Money spent on demographic planning and projection can help minimize this, and can be a very successful tool in communities with fairly stable school populations. However, District 150 has very high mobility rates; while more robust demographic planning would help with the uncertainty and pink-slipping, I don’t think district taxpayers would be very enthusiastic about spending money on a non-instructional expense like demographic planning, and the high district mobility rate would still ensure there would be more uncertainty about staffing than is “average” in Illinois.
Thank you, Laura, for your thought-provoking explanation. It took me “back in time” where a few beginning teachers were struggling to such a degree that they were questioning teaching as their career choice. They were really down on themselves as to how they could have been so wrong. It was only after many open discussions with ‘senior’ faculty members that they began to question not “teaching” itself but asking themselves and each other to answer the 5 W’s !

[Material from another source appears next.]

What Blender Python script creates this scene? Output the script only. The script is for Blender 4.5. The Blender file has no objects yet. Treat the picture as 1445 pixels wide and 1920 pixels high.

They not only remained in the teaching profession, but became outstanding leaders.
Despite the high mobility rates, it would be interesting to know , if “basically”, enrollment remains pretty much the same from one year to the next. We don’t have to do a grandiose study -each building can pull up on the computer their enrollment totals for the last 5 yrs to get an idea.
At Von Steuben, Principal Dave Oberfel also feels the impact of mobility, yet he successfully plans the number of teachers he needs and usually distributes class schedules to teachers before they leave for summer vacation!